I spent a year of my childhood in Durham, North Carolina living with my maternal grandparents. The year was 1964–65 and America was at the threshold of its racial destiny.

My grandfather taught at a school that would now be called an historically black college or university. At the time, it was known as North Carolina College at Durham.

In those days, the world was only integrated in name. America had only formalistically desegregated. The reality was that every social institution both public and private clung to racial separatism like a child holds to their favorite toy.

The schools were making only token and glacial efforts to desegregate in North Carolina in the middle sixties and my grandparents ordained that I should for that year attend an elite private school. This was where I was introduced to public declamation and coats and ties in fifth grade and to French class.

It was also where I came face to face with genteel and polite segregation — that is a story I have already told — and it was a lasting lesson. It taught me and I still like to think that I taught others. For it did not stop me. It only helped me to see a dying legacy.

But that is not this story. Or, not the whole story.

As that school year was nearly at an end, I was introduced also to the preparatory grade school competitions in all their pre-pubescent glory. Spelling competitions; writing or composition competitions; and others that have faded away with the decades.

I was the exception already at the school — the first and the only Black. It was the age of “firsts” for Black Americans.

And the lesson taught by that experience was not really whether Black folks could thrive in white environments — we had done that already for 350 years. It was different lesson — even for a ten or eleven year old.

As I look back, the real lesson was whether we, as Black Americans, could pursue our lives and goals even as White America learned about its own heart and soul.

The lesson was really whether White Americans — in this case privileged wealthy Southerners — could learn about their own humanity. This course was not on the curriculum — but it was inevitably taught nonetheless.

But, back to the competitions and the year-end prizes. The school held an awards and graduation ceremony at year’s end — something that I experienced throughout my later life at private schools.

My grandfather and maternal aunt were there to watch me receive awards along with classmates.

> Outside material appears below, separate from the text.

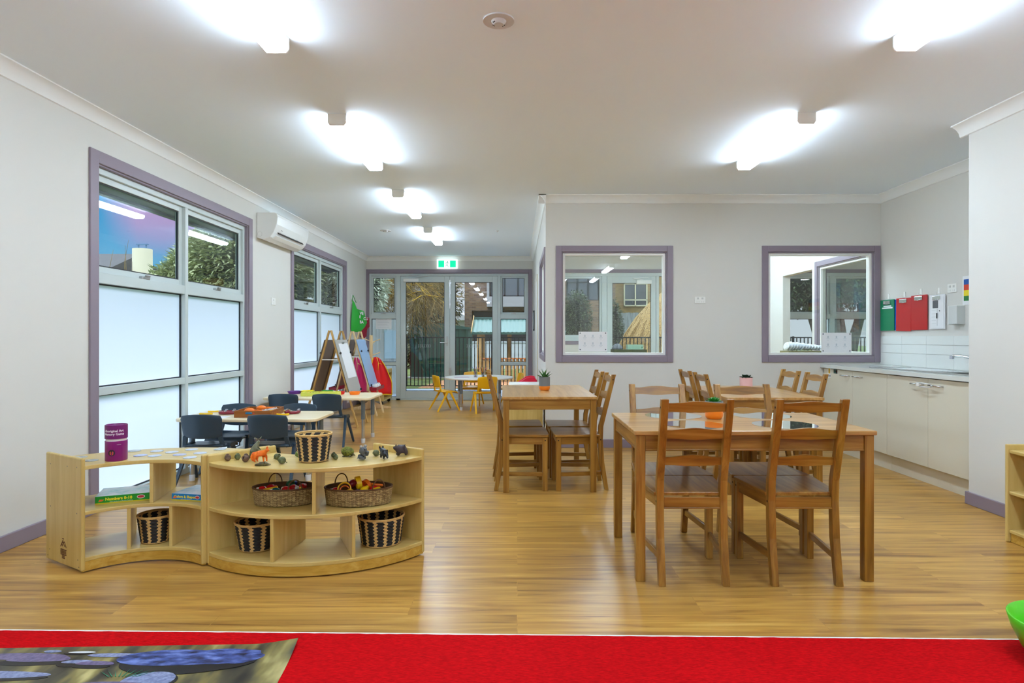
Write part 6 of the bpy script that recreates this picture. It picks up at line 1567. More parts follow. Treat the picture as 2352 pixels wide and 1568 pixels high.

My name was repeatedly called. Some awards I knew about in advance, others were actual surprises.

As it happened there was only one instance and only one, in which I did not win. It was a writing contest. My fifth grade ego was bruised. But, the prize went and likely deservedly to another pupil.

I wanted credit for what I believed was a winning composition. But life doesn’t do what we want. My loss of the prize was quietly explained to my grandfather and aunt this way:

“Albert won so many prizes — we had to give an award to someone else.”

Later, when the year-end “report cards” were issued there was a short note attached to my Grandfather from the school’s headmaster. He said in so many words that they were pleased to have had me with them for that year — there was no word of any of the “unpleasantness” that temporarily kept me out of the previously segregated Durham YMCA.

But the staid headmaster wrote this: “Albert has been a credit to his family, a credit to himself, and a credit to this school.” At least, that’s my best memory of his words.

My grandfather soon explained that the headmaster had repeated a time-worn tradition. He was tiptoeing around the changes the year had wrought. He likewise had refrained from saying what else I was a “credit” to — the old expression was to say that a well-behaved and high achieving Black American was a credit to their race — as if the race must be uplifted by example.

I remember many things from that year. And, I learned a great deal — inside and outside the classroom — especially from my wise and brilliant Grandfather, who instilled in me that year a love of poetry to last my life. He had helped me when I had to recite a poem before the entire school.

But more than that I learned that in the midst of ignorance there is often enlightenment and that privilege and wealth are no guarantee against stupidity.

But, reflecting back about the headmaster who could not admit the fall of a white picket fence around his elite school, I now see there was actually another class I as a ten-year old boy had taught. That credit is all I would ever want.